Oh and for those who don't know who Charlie Brooker is or what he has done, he's a creator of some of the best shows about speculative science fiction, satire and media. Brooker is also married to this wonderful woman, Konnie Huq.
There is no words here...
But Brooker, despite not graduating, has since hosted four television shows, written and worked on over a dozen, writes a column for the Guardian, has five published books, a radio show and is one of the best voices and names in media analysis. He is also the inspiration to Ben “Yahtzee” Crowshaw, creator of animated web series and video game review show, Zero Punctuation.
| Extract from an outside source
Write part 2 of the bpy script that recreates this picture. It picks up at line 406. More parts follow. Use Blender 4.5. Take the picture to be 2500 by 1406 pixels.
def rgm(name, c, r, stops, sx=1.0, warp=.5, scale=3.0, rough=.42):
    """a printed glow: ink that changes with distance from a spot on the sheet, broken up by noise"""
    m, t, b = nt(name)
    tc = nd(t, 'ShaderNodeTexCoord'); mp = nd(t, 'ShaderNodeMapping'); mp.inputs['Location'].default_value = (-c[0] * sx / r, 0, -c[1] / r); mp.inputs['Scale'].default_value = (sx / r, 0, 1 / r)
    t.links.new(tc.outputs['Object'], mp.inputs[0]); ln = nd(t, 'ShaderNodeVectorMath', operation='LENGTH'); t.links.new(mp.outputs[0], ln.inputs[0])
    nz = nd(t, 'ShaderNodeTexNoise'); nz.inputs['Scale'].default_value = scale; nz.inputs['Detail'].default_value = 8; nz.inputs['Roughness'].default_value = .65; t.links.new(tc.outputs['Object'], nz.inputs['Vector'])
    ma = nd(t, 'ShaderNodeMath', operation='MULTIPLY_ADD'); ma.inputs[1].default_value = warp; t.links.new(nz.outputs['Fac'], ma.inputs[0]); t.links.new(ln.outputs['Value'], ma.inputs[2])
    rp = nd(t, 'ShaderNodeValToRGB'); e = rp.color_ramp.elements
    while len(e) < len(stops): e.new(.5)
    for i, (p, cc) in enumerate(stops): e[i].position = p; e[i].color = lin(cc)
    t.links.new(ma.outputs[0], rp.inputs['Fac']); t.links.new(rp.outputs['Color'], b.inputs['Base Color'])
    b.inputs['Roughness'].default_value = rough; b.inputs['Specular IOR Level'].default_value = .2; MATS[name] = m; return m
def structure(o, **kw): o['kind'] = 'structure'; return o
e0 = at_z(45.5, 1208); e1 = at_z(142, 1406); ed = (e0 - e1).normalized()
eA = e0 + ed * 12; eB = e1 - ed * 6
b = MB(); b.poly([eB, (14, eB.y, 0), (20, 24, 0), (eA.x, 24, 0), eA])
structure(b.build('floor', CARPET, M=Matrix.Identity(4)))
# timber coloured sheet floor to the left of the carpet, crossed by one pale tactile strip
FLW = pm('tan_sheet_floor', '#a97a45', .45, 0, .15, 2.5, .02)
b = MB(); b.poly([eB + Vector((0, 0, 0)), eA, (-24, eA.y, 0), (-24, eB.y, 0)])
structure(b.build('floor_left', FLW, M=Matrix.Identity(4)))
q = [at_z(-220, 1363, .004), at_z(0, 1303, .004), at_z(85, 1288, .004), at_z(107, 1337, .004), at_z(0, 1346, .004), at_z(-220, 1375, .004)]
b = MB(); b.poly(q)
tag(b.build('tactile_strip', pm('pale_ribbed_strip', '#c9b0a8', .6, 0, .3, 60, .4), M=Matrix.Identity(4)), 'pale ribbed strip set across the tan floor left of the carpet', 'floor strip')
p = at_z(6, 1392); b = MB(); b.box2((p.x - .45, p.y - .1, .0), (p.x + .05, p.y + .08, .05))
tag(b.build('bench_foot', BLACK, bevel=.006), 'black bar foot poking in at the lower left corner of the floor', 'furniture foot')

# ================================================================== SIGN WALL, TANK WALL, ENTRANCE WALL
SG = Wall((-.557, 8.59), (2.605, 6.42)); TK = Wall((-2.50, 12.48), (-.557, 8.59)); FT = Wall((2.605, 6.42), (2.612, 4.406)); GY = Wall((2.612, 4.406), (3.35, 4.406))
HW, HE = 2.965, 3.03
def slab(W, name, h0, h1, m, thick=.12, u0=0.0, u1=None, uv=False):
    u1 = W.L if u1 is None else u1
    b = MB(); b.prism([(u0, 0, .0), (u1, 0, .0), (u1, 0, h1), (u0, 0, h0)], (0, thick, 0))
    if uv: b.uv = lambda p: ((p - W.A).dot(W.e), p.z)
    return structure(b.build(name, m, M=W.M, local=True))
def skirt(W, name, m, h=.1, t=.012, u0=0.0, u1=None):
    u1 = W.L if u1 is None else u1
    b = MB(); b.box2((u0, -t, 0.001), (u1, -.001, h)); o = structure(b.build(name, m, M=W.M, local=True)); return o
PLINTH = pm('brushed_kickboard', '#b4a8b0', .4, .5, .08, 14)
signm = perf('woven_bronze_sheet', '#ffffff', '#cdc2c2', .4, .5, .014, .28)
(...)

Sorry, award winner, Yahtzee Croshaw

I don't think University is bad, in any respect, I just currently feel conflicted about certain prospects and hope others will voice similar concerns. Like I said, I don't think I'll have any real answers, but I do have concerns to other people who are currently or about to start University and are worried about the prospective futures. It's fine to be worried about them, just don't think the fact you're going to University means your life is set. It's not always the case. I could name a hundred other people I love and respect who did go to University, like this man.
Rapper, writer, comedian, actor and college graduate

Ultimately, I feel that me as a person in his early twenties, with multiple interests, which are simply not being adhered to from the education community, nor the environment I am in. Of course, I am just one person and there are multiple things to factor in. I could be doing the wrong courses, know the wrong people or simply have the wrong career in mind for someone with my talents. But hey, I'm young and I have a year left. Maybe it'll all pan out, maybe I'll achieve my dream for writing on a comedy show or even the greater dream writing for a video game or hell, maybe that dream will change to being a farmer and owning the best strawberry crop in all of Australia. The point is I am me and I don't nor do I want to be Zuckerberg or Gates or Jobs...but I do kinda want to be Charlie. I already got the hot girl anyway.